Field Trippin'

Another busy day behind us! Today was all about gathering inspiration for our designs from the environment and culture around us. After breakfast, two rounds of seated basketball, and a discussion on the historic architecture each student has seen in their home villages, we piled into the van and headed to the Inupiat Heritage Center. The museum guides and archaeology staff gave us an excellent tour, including a behind-the-scenes peak at their storeroom and the collections they have yet to document. The museum focuses on the whaling culture and gave us insight into the design of the tools and structures that make whaling possible. In particular, we were interested in the umiaq, or skin boat frame, the tents the crews use when they are camped out on the ice waiting for whales, and the qargi, a traditional communal structure. 

Our tour guide explains a typical whaling camp tent structure.

We also got a chance to visit the traditional room at the museum, where several artisans spend their day creating beautiful artwork from tusk ivory, whale bone, baleen, and other traditional materials. The students were all excited to see the amazing work of the artists and were able to ask questions about their process turning raw materials into art. After the workshop visit, our guides taught us to say the names of tools and materials we will be using in Inupiaq. We'll be practicing while we work!

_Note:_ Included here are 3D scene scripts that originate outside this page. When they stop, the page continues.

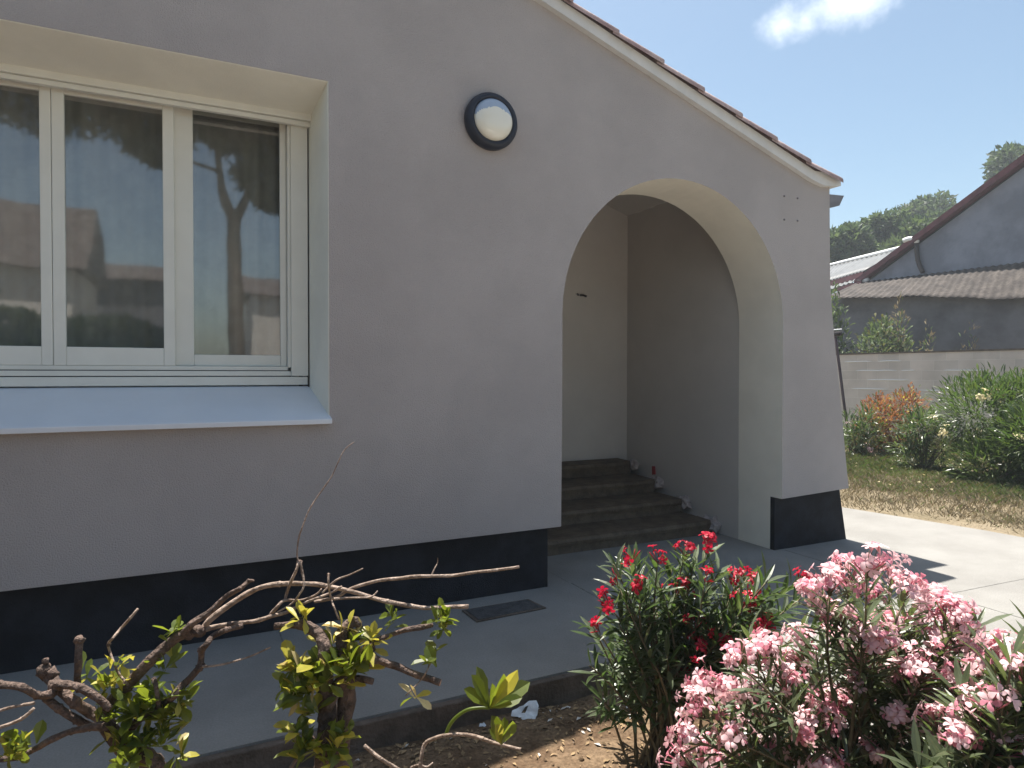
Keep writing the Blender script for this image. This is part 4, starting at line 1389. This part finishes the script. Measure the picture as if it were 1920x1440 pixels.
top0, top1 = Vector((19.0, 14.05, 4.30)), Vector((19.0, -2.5, 4.10))
e0, e1 = Vector((17.0, 13.55, 3.70)), Vector((18.0, 8.883, 3.24))
# continue the eave past the frame
e2 = e0 + (e1 - e0) * 3.2
e2.x = 18.2
e2.z = 3.0
corrugated(lr, top0, top1.lerp(top0, 0.71), e1, e0, 0.177, 0.015, 10, 0.03)
corrugated(lr, top1.lerp(top0, 0.709), top1, e2, e1 + Vector((0, -0.005, 0)), 0.177, 0.015, 6, 0.03)
lr.build("lean_to_roof", MT["fibro"], barn, True)
mb = MB()
mb.hexa([(17.45, 13.4, 0), (18.25, 8.9, 0), (18.6, 8.9, 0), (18.9, 13.4, 0), (17.45, 13.4, 3.70), (18.25, 8.9, 3.26), (18.6, 8.9, 3.5), (18.9, 13.4, 3.95)])
mb.hexa([(18.25, 8.899, 0), (18.4, -1.5, 0), (18.9, -1.5, 0), (18.6, 8.899, 0), (18.25, 8.899, 3.26), (18.4, -1.5, 3.0), (18.9, -1.5, 3.3), (18.6, 8.899, 3.5)])
mb.box((17.7, 13.401, 0), (18.9, 16.5, 3.72))
mb.build("lean_to_wall", MT["leanto"], barn)
mb = MB()
q = Vector((18.96, 12.12, 0))
mb.tube([(18.93, q.y, 5.22), (18.90, q.y, 5.30), (18.84, q.y + .15, 5.34), (18.80, q.y + .30, 5.31)], [.075, .08, .075, .07], 0, 10, 4)
mb.build("pipe_elbow", MT["white_strip"], barn, True)
mb = MB()
mb.tube([(18.93, q.y, 5.2), (18.93, q.y - .05, 4.7), (18.93, q.y - .2, 4.32)], 0.06, 0, 10, 3)
mb.build("vent_pipe", MT["metal_dark"], barn, True)
mb = MB()
mb.lump((18.95, 13.78, 4.33), 0.11, rough=0.5, scale=(1, 1.6, .8))
mb.build("mortar_lump", MT["white_strip"], barn, True)

# low sheds with sheet roofs behind the barn corner
shed = thing("sheet_roof_shed", "low shed with grey corrugated sheet roofs behind the barn corner", "shed", (21, 17, 0))


def atX(u, v, X):
    r = ray(u, v)
    return CAM + r * (X / r.x)


mb = MB()
A, B = atX(1500, 512, 25), atX(1688, 468, 22.5)
C_, D_ = atX(1618, 508, 19.6), atX(1490, 545, 21.5)
corrugated(mb, A, B, C_, D_, 0.30, 0.025, 4)
mb.build("upper_roof", MT["sheet"], shed, True)
mb = MB()
mb.hexa([C_ - Vector((0, 0, .20)), D_ - Vector((0, 0, .20)), D_ + Vector((.1, 0, -.20)), C_ + Vector((.1, 0, -.20)), C_ - Vector((0, 0, .02)), D_ - Vector((0, 0, .02)), D_ + Vector((.1, 0, -.02)), C_ + Vector((.1, 0, -.02))])
mb.build("fascia_board", MT["verge"], shed)
A2, B2 = C_ - Vector((0, 0, .21)), D_ - Vector((0, 0, .21))
C2, D2 = atX(1614, 524, 18.75), atX(1490, 563, 19.9)
mb = MB()
corrugated(mb, B2, A2, C2, D2, 0.30, 0.02, 3)
mb.build("lower_roof", MT["sheet"], shed, True)
mb = MB()
mb.hexa([C2 - Vector((0, 0, .13)), D2 - Vector((0, 0, .13)), D2 + Vector((.06, 0, -.13)), C2 + Vector((.06, 0, -.13)), C2 - Vector((0, 0, .03)), D2 - Vector((0, 0, .03)), D2 + Vector((.06, 0, -.03)), C2 + Vector((.06, 0, -.03))])
mb.build("edge_strip", MT["verge"], shed)
mb = MB()
mb.tube([A + Vector((0, 0, .05)), A.lerp(B, .62) + Vector((0, 0, .05)), B + Vector((0, 0, .05))], [.03, .07, .08], 0, 6, 2)
mb.build("ridge_cap", MT["white_strip"], shed, True)
mb = MB()
mb.box((20.2, 14.6, 0), (26, 24, 3.3))
mb.build("shed_wall", MT["leanto"], shed)


# ------------------------------------------------------------------ trees
def tree(name, label, base, height, crown_c, crown_r, n, ln, mats, wts, group=None, blobs=22, trunk_r=0.2, wid=0.5, flat=1.0, seed=None, limbs=9, fork=0.35):
    root = thing(name, label, "tree", base, group)
    b = Vector(base)
    tr, cr = MB(), MB()
    cc = b + Vector(crown_c)
    rx, ry, rz = crown_r
    bl = []
    for k in range(blobs):
        d = rnd_dir()
        q = rng.uniform(0.35, 0.85)
        bl.append((cc + Vector((d.x * rx * q, d.y * ry * q, d.z * rz * q)), rng.uniform(0.22, 0.42)))
    mid = b.lerp(cc, fork)
    tr.tube([b, b.lerp(mid, .5) + rnd_dir() * trunk_r * .4, mid, cc], [trunk_r * 1.25, trunk_r, trunk_r * .85, trunk_r * .3], 0, 10, 4, 0.1)
    for k in range(limbs):
        t, r = bl[k % len(bl)]
        s = mid.lerp(cc, rng.uniform(0.0, 0.6))
        tr.tube([s, s.lerp(t, .5) + Vector((0, 0, -.08 * (t - s).length)), t], [trunk_r * .45, trunk_r * .3, trunk_r * .1], 0, 6, 3)
    tr.build("trunk", MT["trunk"], root, True)
    for i in range(n):
        t, r = bl[int(rng.integers(len(bl)))]
        d = rnd_dir()
        rr = r * (0.35 + 0.75 * rng.random() ** 0.5)
        p = t + Vector((d.x * rx * rr, d.y * ry * rr, d.z * rz * rr * flat))
        a = (d * 0.7 + rnd_dir()).normalized()
        L_ = ln * rng.uniform(0.5, 1.2)
        s = a.orthogonal().normalized()
        s = (Matrix.Rotation(rng.uniform(0, 6.28), 3, a) @ s) * L_ * wid * 0.5
        mi = int(rng.choice(len(wts), p=wts))
        nrm = a.cross(s).normalized() * L_ * 0.12
        cr.add([p, p + a * L_ * .5 + s + nrm, p + a * L_, p + a * L_ * .5 - s + nrm], [(0, 1, 2, 3)], mi)
    cr.build("crown", [MT[m] for m in mats], root)
    return root


def far_tree(u, v_top, d, r_px, label, n, wts, aspect=0.8):
    top = at(u, v_top, d)
    R_ = r_px / F_PX * d
    rz = R_ * aspect
    h = top.z
    tree("broadleaf_tree", label, (top.x, top.y, 0), h, (0, 0, h - rz), (R_, R_, rz), n, 0.42, ["far_leaf", "far_leaf2"], wts, "trees behind the barn", 26, 0.28, 0.55)


far_tree(1752, 356, 44, 70, "tallest round dark green tree in the centre behind the barn", 6500, [.7, .3])
far_tree(1655, 403, 36, 66, "mid green tree over the grey shed roof, left of the tallest", 6500, [.45, .55])
far_tree(1580, 424, 34, 52, "dark green tree just right of the house corner", 4500, [.6, .4])
far_tree(1720, 420, 32, 60, "light green bushy tree against the red gable edge", 5500, [.35, .65], 0.7)
far_tree(1790, 395, 38, 48, "small dark tree tucked behind the red gable edge", 3500, [.6, .4])
far_tree(1905, 282, 40, 58, "dark tree topping the barn roof at the right edge", 6000, [.75, .25], 0.6)
far_tree(1530, 450, 40, 60, "green tree mostly hidden by the house side wall", 3000, [.6, .4])

# ------------------------------------------------------------------ across the garden: what the window panes mirror
GL = FP + 0.05


def mir(u, v, Y):
    "point at world Y behind the camera that the panes mirror to this direction"
    r = ray(u, v)
    t = (2 * GL - Y) / r.y
    p = CAM + r * t
    p.y = Y
    return p


pine = thing("umbrella_pine", "forked umbrella pine mirrored in the window panes", "tree", (mir(448, 700, -10).x, -10, -0.14))
tr = MB()
b0 = mir(448, 700, -10)
b0.z = -0.14
tr.tube([b0, mir(442, 600, -10), mir(440, 520, -10), mir(437, 430, -10), mir(437, 408, -10)], [.22, .20, .18, .18, .17], 0, 12, 5, .12)
tr.tube([mir(437, 415, -10), mir(420, 370, -10), mir(412, 325, -10.2), mir(404, 270, -10.5), mir(380, 230, -10.8)], [.14, .10, .09, .07, .05], 0, 10, 4, .1)
tr.tube([mir(438, 412, -10), mir(462, 365, -10), mir(470, 315, -9.8), mir(478, 260, -9.5), mir(500, 210, -9.2)], [.14, .11, .10, .08, .05], 0, 10, 4, .1)
tr.tube([mir(412, 322, -10.2), mir(385, 310, -10.5), mir(330, 290, -11), mir(270, 250, -11.5), mir(180, 215, -12)], [.06, .05, .045, .04, .03], 0, 8, 4)
tr.tube([mir(470, 318, -9.8), mir(500, 290, -9.5), mir(560, 260, -9), mir(640, 230, -8.6)], [.07, .06, .05, .03], 0, 8, 4)
tr.build("trunk", MT["trunk"], pine, True)
cr = MB()
blobs = [(80, 190, -13, 1.3), (30, 160, -13, 1.5), (160, 195, -12.6, 1.3), (230, 205, -12, 1.2), (290, 225, -11.6, 1.1), (270, 270, -11.4, .45), (330, 190, -11, 1.3), (400, 200, -10.5, 1.3), (460, 190, -10, 1.3), (520, 210, -9.6, 1.3),
         (500, 330, -9.8, .75), (530, 300, -9.4, .9), (520, 370, -9.6, .55), (580, 240, -9, 1.3), (660, 210, -8.6, 1.4), (100, 110, -12, 1.6), (300, 110, -11, 1.7), (480, 110, -10, 1.7), (200, 120, -12, 1.6), (300, 290, -11.2, .4), (425, 262, -10.3, .5)]
for (u, v, Y, r) in blobs:
    c = mir(u, v, Y)
    for i in range(900):
        d = rnd_dir()
        p = c + Vector((d.x, d.y, d.z * 0.62)) * r * (0.3 + .75 * rng.random() ** .6)
        a = (d + rnd_dir()).normalized()
        s = a.orthogonal().normalized() * 0.035
        L_ = rng.uniform(.12, .26)
        cr.add([p - s, p + s, p + a * L_ + s * .6, p + a * L_ - s * .6], [(0, 1, 2, 3)])
cr.build("crown", MT["pine"], pine)


def far_house(name, label, x0, x1, y0, y1, h, roof_h, wm, rmn):
    root = thing(name, label, "house", ((x0 + x1) / 2, (y0 + y1) / 2, 0))
    m = MB()
    m.box((x0, y0, -.2), (x1, y1, h))
    m.build("wall", MT[wm], root)
    m = MB()
    ym = (y0 + y1) / 2
    m.add([(x0 - .4, y0 - .4, h + .01), (x1 + .4, y0 - .4, h + .01), (x1 + .4, y1 + .4, h + .01), (x0 - .4, y1 + .4, h + .01), (x0 - .4, ym, h + roof_h), (x1 + .4, ym, h + roof_h)],
          [(0, 1, 5, 4), (2, 3, 4, 5), (1, 2, 5), (3, 0, 4), (0, 3, 2, 1)])
    m.build("roof", MT[rmn], root)
    m = MB()
    cx_ = (x0 + x1) / 2
    m.box((cx_ - .5, y1 + .002, 0.9), (cx_ + .5, y1 + .06, 2.1))
    m.build("window", MT["dark_room"], root)
    return root


a, b = mir(-160, 560, -22), mir(142, 505, -22)
far_house("neighbour_house", "white walled house with dark roof mirrored at the left of the panes", a.x, b.x, -28, -22, b.z, mir(100, 385, -25).z - b.z, "lite_wall", "far_roof")
a, b = mir(150, 560, -30), mir(310, 530, -30)
far_house("neighbour_house", "low grey house mirrored in the middle pane", a.x, b.x, -36, -30, b.z, mir(200, 495, -33).z - b.z, "leanto", "far_roof")
a, b = mir(470, 560, -34), mir(640, 560, -34)
far_house("neighbour_house", "pale house mirrored beside the pine trunk in the right pane", a.x, b.x, -40, -34, b.z, mir(500, 522, -37).z - b.z, "lite_wall", "far_roof")
hd = thing("garden_hedge", "clipped dark green hedge mirrored low in the window panes", "hedge", (mir(80, 700, -12).x, -12.5, -0.14))
m = MB()
xa, xb2 = mir(-120, 600, -12).x, mir(330, 600, -12).x
for i in range(9000):
    x = rng.uniform(xa, xb2)
    top = mir(60, 585, -12).z + 0.35 * noise.noise(Vector((x * .8, 0, 0))) - 0.25 * max(0, (x - xa) / (xb2 - xa) - .4)
    y = -12.5 + rng.uniform(-.6, .6)
    z = -0.14 + (top + .14) * rng.random() ** 0.6
    pz = Vector((x, y, z))
    a_ = rnd_dir()
    s_ = a_.orthogonal().normalized() * .06
    m.add([pz - s_, pz + s_, pz + a_ * .16 + s_ * .5, pz + a_ * .16 - s_ * .5], [(0, 1, 2, 3)])
m.build("foliage", MT["far_leaf"], hd)

# unseen hedge, added out of the frame to shade the facade's left end
sh_ = thing("unseen_shade_hedge", "unseen hedge added to shade the left end of the facade", "hedge", (-4.4, -3, -0.14))
m = MB()
for i in range(12000):
    p = Vector((-4.4 + rng.uniform(-.6, .6), rng.uniform(-9, 2.2), -0.14 + 3.4 * rng.random() ** 0.7))
    a_ = rnd_dir()
    s_ = a_.orthogonal().normalized() * .07
    m.add([p - s_, p + s_, p + a_ * .18 + s_ * .5, p + a_ * .18 - s_ * .5], [(0, 1, 2, 3)])
m.build("foliage", MT["far_leaf"], sh_)
m = MB()
for k in range(9):
    y = -8.6 + k * 1.3
    m.tube([(-4.4, y, -.16), (-4.35, y + .05, 1.2), (-4.4, y, 2.6)], [.06, .05, .02], 0, 6, 2)
m.build("stem", MT["trunk"], sh_, True)

# ------------------------------------------------------------------ thin haze volume, added to stand in for lens flare veil
hz = MB()
hz.box((-60, -60, -1.2), (75, 75, 14))
hm = bpy.data.materials.new("veil_haze")
hm.use_nodes = True
t_ = hm.node_tree
t_.nodes.clear()
vo = t_.nodes.new("ShaderNodeVolumePrincipled")
vo.inputs["Density"].default_value = 0.0022
vo.inputs["Color"].default_value = (0.86, 0.93, 1.0, 1)
vo.inputs["Anisotropy"].default_value = 0.25
t_.links.new(vo.outputs[0], t_.nodes.new("ShaderNodeOutputMaterial").inputs["Volume"])
tag(hz.build("haze", hm), kind="stuff")
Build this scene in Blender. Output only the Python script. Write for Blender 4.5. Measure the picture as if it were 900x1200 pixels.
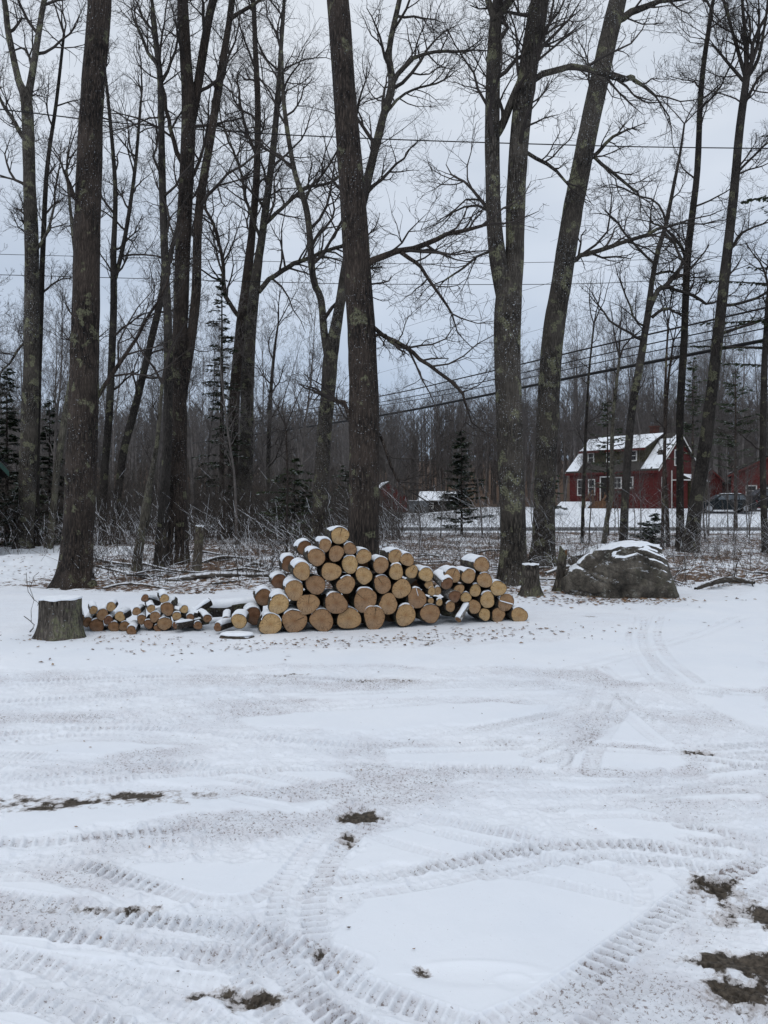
import bpy, math, random
import numpy as np
from mathutils import Vector, Matrix

# ------------------------------------------------------------------ camera, sky, sun, exposure
scene = bpy.context.scene
for o in list(bpy.data.objects): bpy.data.objects.remove(o)
COL = scene.collection
CAMZ = 1.6
cam_d = bpy.data.cameras.new("camera"); cam = bpy.data.objects.new("camera", cam_d); COL.objects.link(cam)
cam.location = (0, 0, CAMZ); cam.rotation_euler = (math.radians(90), 0, 0)
cam_d.sensor_fit = 'VERTICAL'; cam_d.sensor_height = 36; cam_d.lens = 27.0
cam_d.shift_y = -10/1200.0; cam_d.clip_end = 3000; cam_d.clip_start = 0.05
scene.camera = cam

SUN_EL, SUN_AZ = 48, 200
world = bpy.data.worlds.new("World"); scene.world = world; world.use_nodes = True
wn, wl = world.node_tree.nodes, world.node_tree.links
wn.clear()
wo = wn.new('ShaderNodeOutputWorld'); mixs = wn.new('ShaderNodeMixShader')
b1 = wn.new('ShaderNodeBackground'); b2 = wn.new('ShaderNodeBackground')
sky = wn.new('ShaderNodeTexSky'); sky.sky_type = 'NISHITA'; sky.sun_disc = False
sky.sun_elevation = math.radians(SUN_EL); sky.sun_rotation = math.radians(SUN_AZ)
b1.inputs[1].default_value = 0.08
tc = wn.new('ShaderNodeTexCoord'); mp = wn.new('ShaderNodeMapping'); mp.inputs['Scale'].default_value = (1, 1, 2.6)
nz = wn.new('ShaderNodeTexNoise'); nz.inputs['Scale'].default_value = 2.3; nz.inputs['Detail'].default_value = 4
cr = wn.new('ShaderNodeValToRGB')
cr.color_ramp.elements[0].position = 0.3; cr.color_ramp.elements[0].color = (0.53, 0.595, 0.69, 1)
cr.color_ramp.elements[1].position = 0.7; cr.color_ramp.elements[1].color = (0.76, 0.80, 0.86, 1)
b2.inputs[1].default_value = 0.92
wl.new(tc.outputs['Generated'], mp.inputs[0]); wl.new(mp.outputs[0], nz.inputs[0]); wl.new(nz.outputs[0], cr.inputs[0])
sep = wn.new('ShaderNodeSeparateXYZ'); wl.new(tc.outputs['Generated'], sep.inputs[0])
hr = wn.new('ShaderNodeValToRGB'); hr.color_ramp.elements[0].position = 0.0; hr.color_ramp.elements[0].color = (0.58, 0.68, 0.82, 1)
hr.color_ramp.elements[1].position = 0.55; hr.color_ramp.elements[1].color = (1.16, 1.14, 1.11, 1)
mul = wn.new('ShaderNodeMix'); mul.data_type = 'RGBA'; mul.blend_type = 'MULTIPLY'; mul.inputs[0].default_value = 1
wl.new(sep.outputs[2], hr.inputs[0]); wl.new(cr.outputs[0], mul.inputs[6]); wl.new(hr.outputs[0], mul.inputs[7])
wl.new(sky.outputs[0], b1.inputs[0]); wl.new(mul.outputs[2], b2.inputs[0])
mixs.inputs[0].default_value = 0.9
wl.new(b1.outputs[0], mixs.inputs[1]); wl.new(b2.outputs[0], mixs.inputs[2]); wl.new(mixs.outputs[0], wo.inputs[0])
sun_d = bpy.data.lights.new("sun", 'SUN'); sun = bpy.data.objects.new("sun", sun_d); COL.objects.link(sun)
sun_d.energy = 0.55; sun_d.angle = math.radians(25); sun_d.color = (1, 0.97, 0.93)
sun.rotation_euler = (math.radians(90-SUN_EL), 0, math.radians(-20))
scene.view_settings.view_transform = 'Standard'; scene.view_settings.look = 'None'
scene.view_settings.exposure = 0.22; scene.view_settings.gamma = 1
try:
    scene.cycles.max_bounces = 5; scene.cycles.diffuse_bounces = 3; scene.cycles.glossy_bounces = 2
except Exception: pass

# ------------------------------------------------------------------ helpers
def P(x, y, D):                       # a point seen at photo pixel (x, y), standing D metres away
    return np.array([(x-450)*D/900.0, D, CAMZ+(590-y)*D/900.0])

def h2(ix, iy, seed=0):
    n = (ix.astype(np.int64)*374761393 + iy.astype(np.int64)*668265263 + seed*1274126177) & 0xffffffff
    n = ((n ^ (n >> 13))*1274126177) & 0xffffffff
    n = (n ^ (n >> 16)) & 0xffff
    return n.astype(np.float32)/65535.0
def vnoise(x, y, seed=0):
    x0 = np.floor(x); y0 = np.floor(y); fx = x-x0; fy = y-y0
    fx = fx*fx*(3-2*fx); fy = fy*fy*(3-2*fy)
    a = h2(x0, y0, seed); b = h2(x0+1, y0, seed); c = h2(x0, y0+1, seed); d = h2(x0+1, y0+1, seed)
    return (a*(1-fx)+b*fx)*(1-fy)+(c*(1-fx)+d*fx)*fy
def fbm(x, y, seed=0, o=3):
    s = 0; a = 1; t = 0
    for k in range(o):
        s = s+a*vnoise(x*2**k+k*17.3, y*2**k-k*9.1, seed+k); t += a; a *= 0.5
    return s/t
def sm(a, b, x):
    t = np.clip((x-a)/(b-a), 0, 1); return t*t*(3-2*t)

def gz_base(X, Y):                    # large-scale ground height
    X = np.asarray(X, dtype=float); Y = np.asarray(Y, dtype=float)
    rise_r = 1.16*sm(51, 66, Y)
    rise_l = 0.45*sm(52, 95, Y)
    w = sm(4, 14, X)
    z = rise_r*w+rise_l*(1-w)
    z = z+13*sm(105, 230, Y)+0.25*sm(-14, -22, X)*sm(12, 20, Y)*(1-sm(40, 50, Y))
    f = sm(13, 17, Y)*(1-sm(40, 44, Y))
    z = z+f*((fbm(X*0.33, Y*0.33, 5)-0.5)*0.35)
    z = z+(fbm(X*0.5, Y*0.5, 8)-0.5)*0.04*(1-sm(40, 44, Y))
    return z
def gz1(x, y): return float(gz_base(np.array([x]), np.array([y]))[0])

ORG = {}
def mesh_obj(name, verts, faces, mat=None, parent=None, smooth=False, loc=None, mats=None, midx=None):
    """verts (n,3) world coordinates, faces list or (m,k) array; one linked mesh object"""
    v = np.asarray(verts, dtype=np.float32).reshape(-1, 3)
    off = np.zeros(3)
    if parent is not None and loc is None: off = np.array(ORG.get(parent.name, (0, 0, 0)))
    if loc is not None: off = np.array(loc)
    v = v-off.astype(np.float32)
    me = bpy.data.meshes.new(name)
    if isinstance(faces, np.ndarray):
        m, k = faces.shape
        me.vertices.add(len(v)); me.vertices.foreach_set('co', v.ravel())
        me.loops.add(m*k); me.loops.foreach_set('vertex_index', faces.astype(np.int32).ravel())
        me.polygons.add(m); me.polygons.foreach_set('loop_start', np.arange(0, m*k, k, dtype=np.int32))
        try: me.polygons.foreach_set('loop_total', np.full(m, k, dtype=np.int32))
        except Exception: pass
        me.update(calc_edges=True)
    else:
        me.from_pydata(v.tolist(), [], [list(f) for f in faces]); me.update()
    if smooth: me.polygons.foreach_set('use_smooth', np.ones(len(me.polygons), dtype=bool))
    for mm in (mats or ([mat] if mat else [])): me.materials.append(mm)
    if midx is not None: me.polygons.foreach_set('material_index', np.asarray(midx, dtype=np.int32))
    ob = bpy.data.objects.new(name, me); COL.objects.link(ob)
    if parent is not None: ob.parent = parent
    elif loc is not None: ob.location = loc
    return ob

def tag(o, label=None, cat=None, group=None, kind=None):
    if label: o['label'] = label
    if cat: o['category'] = cat
    if group: o['group'] = group
    if kind: o['kind'] = kind
    return o
def thing(name, label, cat, loc=(0, 0, 0), rz=None, group=None):
    o = bpy.data.objects.new(name, None); COL.objects.link(o); o.empty_display_size = 0.2
    o.location = loc; o.rotation_euler = (0, 0, rz or 0)
    ORG[o.name] = tuple(float(c) for c in loc) if rz is None else (0.0, 0.0, 0.0)   # rz None: parts are given in world coordinates, else in the thing's own
    return tag(o, label, cat, group)

class MB:                              # collects boxes and prisms for ONE mesh
    def __init__(s): s.v = []; s.f = []
    def box(s, x0, x1, y0, y1, z0, z1):
        n = len(s.v)
        s.v += [(x0,y0,z0),(x1,y0,z0),(x1,y1,z0),(x0,y1,z0),(x0,y0,z1),(x1,y0,z1),(x1,y1,z1),(x0,y1,z1)]
        s.f += [tuple(n+i for i in q) for q in ((0,3,2,1),(4,5,6,7),(0,1,5,4),(1,2,6,5),(2,3,7,6),(3,0,4,7))]
        return s
    def poly(s, pts, d):               # extrude polygon pts by vector d
        n = len(s.v); k = len(pts)
        s.v += [tuple(p) for p in pts]+[tuple(np.array(p)+np.array(d)) for p in pts]
        s.f += [tuple(n+i for i in range(k)), tuple(n+k+i for i in reversed(range(k)))]
        for i in range(k): j = (i+1) % k; s.f.append((n+i, n+k+i, n+k+j, n+j))
        return s
    def build(s, name, mat, parent=None, bevel=0, **kw):
        o = mesh_obj(name, s.v, s.f, mat, parent, **kw)
        import bmesh
        bm = bmesh.new(); bm.from_mesh(o.data); bmesh.ops.recalc_face_normals(bm, faces=bm.faces); bm.to_mesh(o.data); bm.free()
        if bevel:
            b = o.modifiers.new('bevel', 'BEVEL'); b.width = bevel; b.segments = 2; b.limit_method = 'ANGLE'
        return o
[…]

Buckets of baleen await use in the traditional room workshop.

Nick snapped this shot of knives (savik) and tools (savalgutit) made with bone and antler handles.

Kirsten, Mike O., and Marina talk with our guide and an artist about his craft.

Our next stop of the day was the second playground, Sadie Neakok Memorial Playground, for more site analysis. The students mapped it out and took in environmental observations while beginning to think of design ideas for the shelters. They couldn't resist testing out the playground for their own use as well...

Kirsten sketches a walrus slide while Marina poses for a picture.

Testing out the court.

After documenting our site, we stopped by a couple of points on the coast to see the location of some historic sod houses similar to ones we had studied in an earlier lecture. All that remains of these ancient homes are some mounds of tundra poking up from the rest, but the landscape around Barrow makes it not so difficult to imagine what it might have been like before the cars and powerlines of modernity came onto the scene. 

Ancient sod hut in the foreground, modern day structures in the back.

Our final field trip of the day was to travel north of Barrow to the cabins at Pigniq. Masaak, the shuttle driver, came with us and gave us the inside scoop, since he owns a couple of cabins in the camp. He told tales of growing up in the small cabin his family still owns, and we all chose a cabin to sketch, observing for each of them orientation, window and door placement, roof structure, and foundation design. 

Masaak talks of earlier times in duck camp while Mike O., Kirsten, and Evelyn listen in.

Umiaq and typical cabin at Pigniq.

Once back in the classroom, we spent the remainder of the afternoon with a structures lesson and 'studio time' - beginning to brainstorm, draw, and model ideas for the playground shelters. 

Marina, Mike O., Joe, and Mike P. demonstrate how tension works while Milly explains.

Ideas were beginning to take shape as we left the shop / studio for the night... looking forward to seeing the progress tomorrow!